Невзирая на все до- и послереволюционные споры, сохраняется и концепция культуры, ориентированная на вневременную память, симультанность культурных фактов. Такова позиция поэтической группы акмеистов, этих фанатиков памяти и мифопоэтов воспоминания, чьи главные понятия – письмо, текст, память и диалог – в философском смысле опираются на положения философии памяти Анри Бергсона. Фундаментальная для акмеистического понимания культуры концепция непрерывности и плавности, соединяющая накопленный культурный опыт с его «бесшовным» продолжением, память с предвосхищением, исключает идею нового начала без опоры на прошлое, отвергает идею трещины, разрыва, разлома[135]. Отмеченная этим дискурсом культурная сцена, которую интеллигенции пришлось спешно покинуть, была неоднородна с точки зрения эстетических, антропологических, философских, идеологических концепций, а вынужденный уход с нее коснулся как защитников традиции, так и поборников инновации. Однако опыт разлома и прерывности нельзя было примирить ни с каким аспектом новаторства.

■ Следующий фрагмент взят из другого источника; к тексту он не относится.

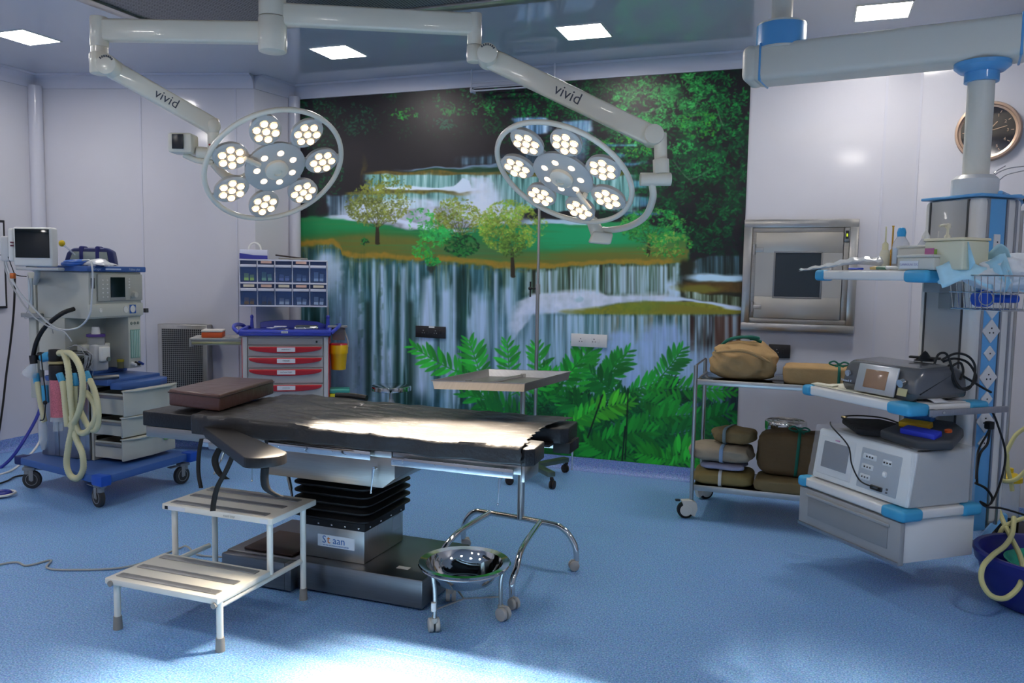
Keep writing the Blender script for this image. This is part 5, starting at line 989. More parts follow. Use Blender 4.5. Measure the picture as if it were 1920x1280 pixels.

Эта приверженность акмеистов культуре и памяти потрясает, если принять во внимание арест и расстрел Николая Гумилева – первого писателя, которого постигла такая участь; лагерные мытарства Мандельштама; горе Анны Ахматовой после ареста сына в ходе сталинских чисток. Хотя лагерный контекст едва ли располагал к серьезному восприятию мифопоэтических тезисов этой группы, для некоторых лагерников, иногда еще во время пребывания в следственном изоляторе, стихи акмеистов и продолжаемая ими поэзия Пушкина (их декламировали наизусть) тем не менее оказывались спасительными. Ностальгическое обращение к традиции в разговорах между заключенными, вырванными из собственной истории и насильственно включенными в чужую, выражается во внезапно всплывающих культурных подробностях, в поиске взаимопонимания через припоминание цитат из оставленного мира искусства и науки: моменты утешения и отчаяния.